Image coutesy: fotolia.com

good? bad? good? bad? i do not know…

There’s nothing either good or bad, but thinking makes it so.

So says Shakespeare’s Hamlet. Well, how more true can this be ?

There are certain people who enter your life unannounced, uninvited, yet becomes an integral part of your life. They become so much a part of your daily life that after a point, you don’t even realise what they do for you and what they don’t…you start taking them for granted…sometimes you like them; sometimes you hate; sometimes you look for them; sometimes you hide; sometimes you listen to them; sometimes you walk away…

I have one such person to talk about…

This person was not my type at all…I never thought I’d become friends with this person. But well, you can never chart out your life, can you? This person and I became friends. And being in a new city for good measure, I found much help in this person. A symbol of purity at heart, this person is very endearing to all who surround. Extremely selfless, this person would cross desert and sea to be with a person in need. Though this person would always be with everyone, wishing them good, people end up hurting this person a lot…leaving this person to wonder why good never begets good, at least, in this person’s life.

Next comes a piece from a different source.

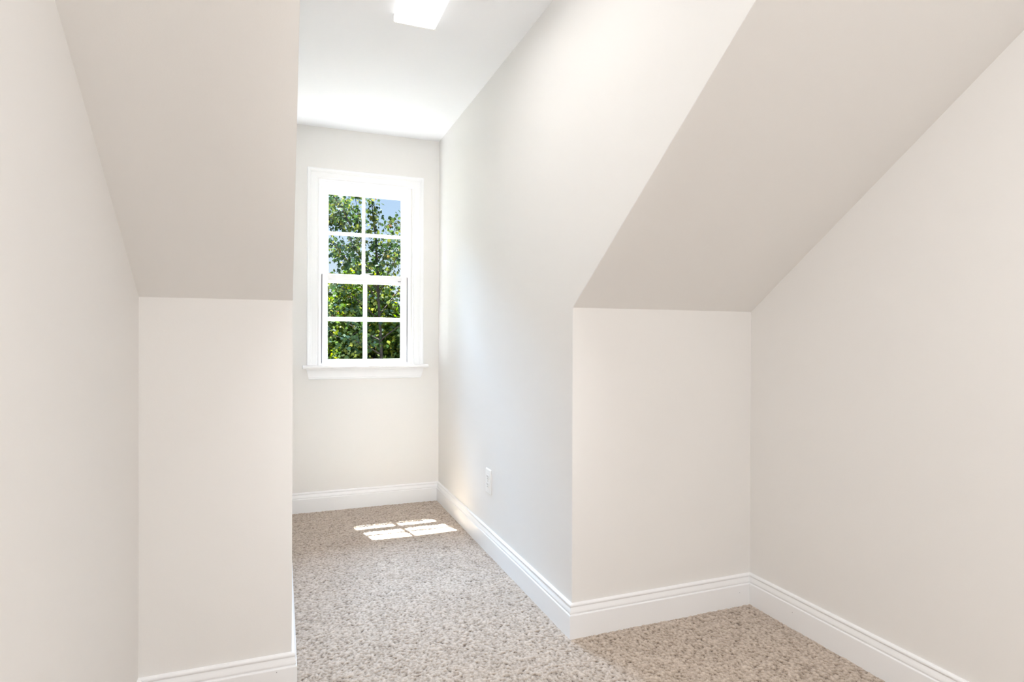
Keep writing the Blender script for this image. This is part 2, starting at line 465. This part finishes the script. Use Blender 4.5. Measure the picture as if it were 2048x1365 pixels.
LEAF = np.array([(0, 0, 0), (.34, .22, .03), (.50, .62, -.04), (.20, .62, .03), (0, 1.05, -.08), (-.20, .62, .03), (-.50, .62, -.04), (-.34, .22, .03)])
LFACE = [(0, 1, 3), (1, 2, 3), (0, 3, 5), (3, 4, 5), (0, 5, 7), (5, 6, 7)]
def leaf_mesh(name, centers, size, droop=0.6):
    n = len(centers)
    s = size * (0.6 + 0.7 * rng.random(n))
    # orientation: length axis mostly hanging down and outward, random roll
    az = rng.random(n) * 2 * np.pi
    el = -droop + 0.7 * rng.normal(size=n)
    d = np.stack([np.cos(az) * np.cos(el), np.sin(az) * np.cos(el), np.sin(el)], -1)
    up = rng.normal(size=(n, 3)) * 0.55 + np.array([0, 0, 1.0])
    sx = np.cross(d, up); sx /= np.linalg.norm(sx, axis=1)[:, None]
    nz = np.cross(sx, d)
    k = len(LEAF)
    L = LEAF[None, :, :] * s[:, None, None]
    co = centers[:, None, :] + L[:, :, 0:1] * sx[:, None, :] + L[:, :, 1:2] * d[:, None, :] + L[:, :, 2:3] * nz[:, None, :]
    co = co.reshape(-1, 3)
    F = np.array(LFACE)
    q = (F[None] + (np.arange(n) * k)[:, None, None]).reshape(-1, 3)
    me = bpy.data.meshes.new(name)
    me.vertices.add(len(co)); me.vertices.foreach_set('co', co.astype(np.float32).ravel())
    me.loops.add(len(q) * 3); me.loops.foreach_set('vertex_index', q.astype(np.int32).ravel())
    me.polygons.add(len(q))
    me.polygons.foreach_set('loop_start', np.arange(0, len(q) * 3, 3, dtype=np.int32))
    me.polygons.foreach_set('loop_total', np.full(len(q), 3, dtype=np.int32))
    me.update(calc_edges=True)
    return me

def tube(bm, pts, rad, seg=8):
    rings = []
    pts = [Vector(p) for p in pts]
    for i, p in enumerate(pts):
        t = (pts[min(i + 1, len(pts) - 1)] - pts[max(i - 1, 0)]).normalized()
        a = t.orthogonal().normalized(); b = t.cross(a)
        rings.append([bm.verts.new(p + (a * math.cos(2 * math.pi * k / seg) + b * math.sin(2 * math.pi * k / seg)) * rad[i]) for k in range(seg)])
    for r0, r1 in zip(rings, rings[1:]):
        # match ring starts to avoid twisting
        off = min(range(seg), key=lambda o: (r1[o].co - r0[0].co).length)
        for k in range(seg):
            bm.faces.new((r0[k], r0[(k + 1) % seg], r1[(k + 1 + off) % seg], r1[(k + off) % seg]))
    bm.faces.new(rings[0]); bm.faces.new(rings[-1][::-1])

def smooth_path(pts, n=14):
    P = np.array(pts, float); t = np.linspace(0, len(P) - 1, n)
    out = []
    for v in t:
        i = min(int(v), len(P) - 2); f = v - i
        p0 = P[max(i - 1, 0)]; p1 = P[i]; p2 = P[i + 1]; p3 = P[min(i + 2, len(P) - 1)]
        out.append(0.5 * ((2 * p1) + (-p0 + p2) * f + (2 * p0 - 5 * p1 + 4 * p2 - p3) * f * f + (-p0 + 3 * p1 - 3 * p2 + p3) * f ** 3))
    return np.array(out)

ML1 = leaf_mat('maple_leaf', (0.009, 0.024, 0.009), (0.033, 0.064, 0.016), (0.12, 0.135, 0.028), autumn=0.006)
ML2 = leaf_mat('hedge_leaf', (0.011, 0.032, 0.004), (0.052, 0.105, 0.008), (0.20, 0.23, 0.018), autumn=0.002)
ML3 = leaf_mat('dark_leaf', (0.010, 0.024, 0.010), (0.030, 0.052, 0.017), (0.075, 0.095, 0.028))

# --- young maple in front of the window
TY = 9.2
base = ipt(762, 720, TY); base = np.array([base[0] + .05, TY, GZ])
tree = empty('maple_tree', base.tolist())
tag(tree, 'young maple with slender trunk and open branches against the sky, nearest the window', 'tree', 'trees outside the window')
bm = bmesh.new()
def br(pts, r0, r1):
    P = smooth_path(pts) - base
    tube(bm, P, np.linspace(r0, r1, len(P)))
    return P
I = lambda x, y, dy=0: ipt(x, y, TY + dy)
trunk = [base, (base + I(763, 725)) / 2 + [0.03, 0, 0], I(763, 725), I(759, 650), I(755, 570), I(753, 530, .1), I(750, 480, .1), I(745, 440, .1), I(742, 405, .1)]
tp = br(trunk, .030, .005)
limbs = [
    ([I(757, 600), I(738, 560, -.1), I(718, 520, -.2), I(703, 495, -.3), I(690, 455, -.3), I(672, 415, -.4)], 220, .12),
    ([I(756, 590), I(735, 545, .2), I(724, 500, .2), I(718, 460, .2), I(712, 420, .3), I(708, 385, .3)], 190, .07),
    ([I(757, 615), I(730, 575, -.2), I(705, 545, -.4), I(680, 512, -.5), I(662, 495, -.6), I(640, 478, -.6)], 230, .10),
    ([I(755, 560), I(768, 520, .2), I(780, 490, .2), I(790, 465, .3), I(796, 450, .3)], 150, .11),
    ([I(756, 600), I(775, 560, -.2), I(790, 530, -.3), I(805, 505, -.3), I(822, 480, -.4)], 230, .16),
    ([I(700, 460, -.3), I(685, 430, -.5), I(665, 400, -.6), I(650, 375, -.6)], 230, .13),
    ([I(700, 490, -.3), I(680, 460, -.1), I(664, 452, 0), I(650, 448, 0)], 130, .07),
    ([I(758, 640), I(790, 600, .3), I(815, 570, .4), I(840, 540, .5)], 240, .22),
    ([I(758, 650), I(720, 615, -.4), I(690, 590, -.6), I(655, 570, -.7)], 240, .20),
    ([I(760, 690), I(720, 670, .4), I(680, 650, .6), I(640, 630, .8)], 260, .24),
    ([I(761, 690), I(800, 660, -.4), I(830, 640, -.5), I(870, 610, -.6)], 260, .24),
    ([I(762, 720), I(730, 700, -.5), I(700, 690, -.8), I(660, 680, -.9)], 260, .24),
]
C = []
def scatter(P, n, sp, base_w=0.25):
    t = np.clip(base_w + (1 - base_w) * rng.random(n), 0, 1) * (len(P) - 1)
    i = np.minimum(t.astype(int), len(P) - 2); f = (t - i)[:, None]
    c = P[i] * (1 - f) + P[i + 1] * f
    return c + rng.normal(size=(n, 3)) * sp
for pts, n, sp in limbs:
    P = br(pts, .011, .003)
    n = int(n * .58); sp *= .85
    C.append(scatter(P, n, sp))
    for _ in range(6):                               # side twigs
        k = random.randint(4, len(P) - 2); a0 = P[k]
        dirv = np.array([random.uniform(-1, 1), random.uniform(-1, 1), random.uniform(-.1, 1)]) * (.10 + sp)
        tw = [a0, a0 + dirv * .6, a0 + dirv + [0, 0, -.03]]
        tube(bm, tw, [.004, .003, .002], 5)
        C.append(scatter(np.array(tw), 14, .045, 0))
C.append(scatter(tp[-6:], 230, .055, 0)); C.append(scatter(tp[5:10], 160, .25, 0))
# drooping single leaves by the spire and the right
for (px, py) in ((781, 450), (776, 455), (765, 447), (795, 462), (770, 460), (760, 418), (757, 430), (733, 440), (737, 470)):
    C.append((I(px, py) - base)[None] + rng.normal(size=(3, 3)) * .02)
for (px, py, n, sp) in ((668, 405, 240, .12), (690, 435, 230, .13), (705, 455, 150, .10), (716, 400, 110, .06), (668, 440, 70, .08),
                        (690, 535, 130, .08), (672, 512, 110, .07), (700, 505, 90, .08), (790, 500, 120, .12), (780, 535, 260, .18),
                        (750, 545, 140, .12), (720, 535, 120, .12), (795, 520, 150, .12), (765, 500, 40, .08)):
    C.append((I(px, py) - base)[None] + rng.normal(size=(int(n * .42), 3)) * sp * .85)
obj('trunk', bm, M_BARK, tree)
C = np.vstack(C)
crown = link('crown', leaf_mesh('maple_crown', C, .058, .9), ML1, tree)

# --- dense trees behind: each its own trunk, boughs and crown
def bushy(x, y, top, rx, ry, n, size, m, label, kind='bushy_tree', bot=-1.4):
    root = empty(kind, (x, y, GZ))
    tag(root, label, 'tree', 'trees outside the window')
    bm = bmesh.new(); Ht = top - GZ
    pts = [(0, 0, 0), (.05, .03, Ht * .3), (-.04, .02, Ht * .6), (.02, 0, Ht * .86)]
    tube(bm, smooth_path(pts), np.linspace(.11, .02, 14))
    lobes = []
    zb = bot - GZ
    for k in range(26):
        u = rng.random(); z = zb + (Ht - zb) * (0.05 + 0.85 * u)
        w = (1 - .75 * max(0, (u - .35) / .65) ** 1.5)
        a = rng.random() * 6.283; rr = math.sqrt(rng.random()) * .8
        c = np.array([math.cos(a) * rx * rr * w, math.sin(a) * ry * rr * w, z])
        lobes.append((c, (.24 + .2 * rng.random()) * rx))
        if k < 14:
            s = np.array([0, 0, max(.5, z - .7)])
            tube(bm, smooth_path([s, (s + c) / 2 + [0, 0, -.1], c], 8), np.linspace(.03, .008, 8), 6)
    C = []
    for c, r in lobes:
        v = rng.normal(size=(n // 26, 3)); v /= np.linalg.norm(v, axis=1)[:, None]
        rad = r * (0.45 + 0.6 * rng.random(n // 26) ** .6)
        C.append(c + v * rad[:, None])
    obj('trunk', bm, M_BARK, root)
    link('crown', leaf_mesh('crown', np.vstack(C), size, .5), m, root)

bushy(1.50, 11.3, 2.55, 1.25, 1.05, 40000, .072, ML2, 'bright green bushy tree filling the lower panes behind the slender trunk')
bushy(0.45, 14.9, 2.8, 1.2, 1.0, 14000, .09, ML3, 'dark green bushy tree standing well back, at the left above the meeting rail')
bushy(3.35, 14.9, 3.0, 1.2, 1.0, 14000, .09, ML3, 'dark bushy tree standing well back, at the right edge of the panes')
bushy(2.05, 17.6, 2.8, 1.5, 1.2, 12000, .11, ML3, 'dark tree seen only through gaps between the other crowns, farthest of all')
bushy(-1.55, 11.5, 2.4, 1.15, 1.0, 9000, .10, ML3, 'dark green tree beyond the left edge of the window view')
bushy(4.65, 11.5, 2.6, 1.15, 1.0, 9000, .10, ML2, 'green tree beyond the right edge of the window view')

# the house roof falls away below the dormer window (shingles); out of view, added to bounce sun inside
M_ROOF = mat('grey_shingles', (0.44, 0.40, 0.37), 0.9, 0.1, bump=(60, .6), var=(25, .25))
bm = bmesh.new(); prism(bm, [(-4, YE + .09, .62), (-4, YE + 1.7, -.54), (-4, YE + 1.7, -.66), (-4, YE + .09, .50)], (9, 0, 0))
obj('roof', bm, M_ROOF, kind='structure')
bm = bmesh.new(); prism(bm, [(-30, YE + .5, GZ), (30, YE + .5, GZ), (30, 300, GZ), (-30, 300, GZ)], (0, 0, -.1))
obj('ground', bm, M_GRASS, kind='structure')

# ------------------------------------------------------------------ light
w = bpy.data.worlds.new('sky'); scene.world = w; w.use_nodes = True
nt = w.node_tree; bg = nt.nodes['Background']
tc = nt.nodes.new('ShaderNodeTexCoord'); sep = nt.nodes.new('ShaderNodeSeparateXYZ')
rp = nt.nodes.new('ShaderNodeValToRGB')
e = rp.color_ramp.elements
e[0].position = 0.0; e[0].color = (0.84, 0.93, 1.0, 1)
e[1].position = 0.75; e[1].color = (0.16, 0.34, 0.80, 1)
x = e.new(0.07); x.color = (0.76, 0.88, 1.0, 1)
x = e.new(0.20); x.color = (0.55, 0.74, 1.0, 1)
nt.links.new(tc.outputs['Generated'], sep.inputs[0]); nt.links.new(sep.outputs['Z'], rp.inputs['Fac'])
nt.links.new(rp.outputs['Color'], bg.inputs['Color']); bg.inputs['Strength'].default_value = 1.0

def light(name, kind, loc, target, energy, color, size=None, size_y=None, angle=None, spread=None):
    d = bpy.data.lights.new(name, kind); d.energy = energy; d.color = color
    if kind == 'AREA':
        d.shape = 'RECTANGLE'; d.size = size; d.size_y = size_y or size
        if spread: d.spread = math.radians(spread)
    if angle: d.angle = math.radians(angle)
    o = bpy.data.objects.new(name, d); COL.objects.link(o); o.location = loc
    dv = Vector(target) - Vector(loc)
    o.rotation_euler = dv.to_track_quat('-Z', 'Y').to_euler()
    return o
light('sun', 'SUN', (0, 12, 20), (0 + .25, 11, 20 - 2.7), 60.0, (1, .98, .95), angle=0.53)
light('sky_fill', 'AREA', (0.2, 7.6, 4.6), (0.55, 3.2, 0.6), 1700, (.46, .66, .93), 3.0, 1.8)  # area lamp added outside, out of view, boosting the sky's light
light('bounce_fill', 'AREA', (0.5, 5.3, -0.35), (0.5, 3.4, 2.2), 30, (1, 1, 1), 1.6, 1.2)  # added lamp below the window, imitating bounce up onto the ceiling
light('room_fill', 'AREA', (0.4, -0.6, 2.40), (0.4, -0.6, 0), 37, (1, 1, 1), 1.4, 1.4)  # invented overhead fill behind the camera, lifts the whole room
light('near_fill', 'AREA', (0.7, 0.0, 2.38), (0.7, 0.0, 0), 7.5, (1, .98, .97), .6, .3)  # made-up overhead fill, out of frame, brightens the nearer walls
light('dormer_fill', 'AREA', (0.22, -2.7, 1.15), (0.60, 3.94, 0.72), 0.6, (1, 1, .98), 0.28, 0.28, spread=14)  # added narrow beam, no real flash: brightens the lower end wall
light('dormer_fill', 'AREA', (0.22, -2.7, 1.15), (0.62, 3.94, 1.85), 0.92, (1, .985, .93), 0.28, 0.28, spread=14)  # second added beam, for the upper end wall
light('dormer_fill', 'AREA', (0.5, -2.7, 2.2), (0.5, 3.9, 0.0), 0.39, (1, 1, .98), .4, .3, spread=16)  # third added beam, down to the foot of the end wall
d = light('tube_light', 'AREA', (FX, FY1 - FL / 2, ZC - FD - .002), (FX, FY1 - FL / 2, 0), 4.5, (1, .99, .97), .13, 1.19)
d.rotation_euler = (0, 0, 0)

# ------------------------------------------------------------------ camera
cam = bpy.data.cameras.new('camera'); co = bpy.data.objects.new('camera', cam); COL.objects.link(co)
cam.sensor_width = 36; cam.lens = 1195.9 * 36 / 2048; cam.clip_start = 0.02; cam.clip_end = 600
th, pit, rol = 0.3677, -0.0035, -0.0036
R = Matrix.Rotation(-th, 4, 'Z') @ Matrix.Rotation(math.pi / 2 + pit, 4, 'X') @ Matrix.Rotation(-rol, 4, 'Z')
co.matrix_world = Matrix.Translation((0, 0, H)) @ R
scene.camera = co

scene.view_settings.view_transform = 'Standard'
scene.view_settings.look = 'None'
scene.view_settings.exposure = 0.0
scene.cycles.use_denoising = True
scene.cycles.max_bounces = 16
scene.cycles.diffuse_bounces = 10
scene.cycles.transparent_max_bounces = 16
scene.cycles.sample_clamp_indirect = 0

For me, this person has been a huge support and help for as long as I can remember. We have had our fights and misunderstandings, joys and happy hours….but this person, unlike me, was always unflinching in defining the meaning of friendship. I have no words that will justifiably thank this person for all that this person did for me.

This person has a heart that forgives; love is all this person ever needs and expects. This person always strives to see goodness in others…and tries to conquer people with love. Even to people who have conspired against this person, this person returns it all manifold in a lot of loving gestures and favours. This person, I would hence conclude by saying, is unique…one in a million!

But…like I mentioned earlier, this person was not my type at all…and well, maybe not all man is perfect! This person is an extremist, in a good sense, though. For this person, everything is sacred–relationships are meant to be forever! Being an independent, free person, I found myself wanting the famous “space” in my life. But this person would always be there with a piece of good advice, a helping hand or a shoulder to cry on. And when perspectives of two people are different, everything one does would seem weird to the other…and well, though there’s nothing good or bad, thinking ALWAYS makes it so… and trouble creeps in…distance separates people…difference of opinions manifest themselves as irritation, anger…one loses the ones they once liked…but sometimes, one doesn’t care…that’s what happened to us too…

This person is not in my life any more. And I am neither glad nor sad that it ended this way. We probably never deserved each other. I hope we never cross paths again. May this scissors mark the end of what we mean to the other. Goodbye!!!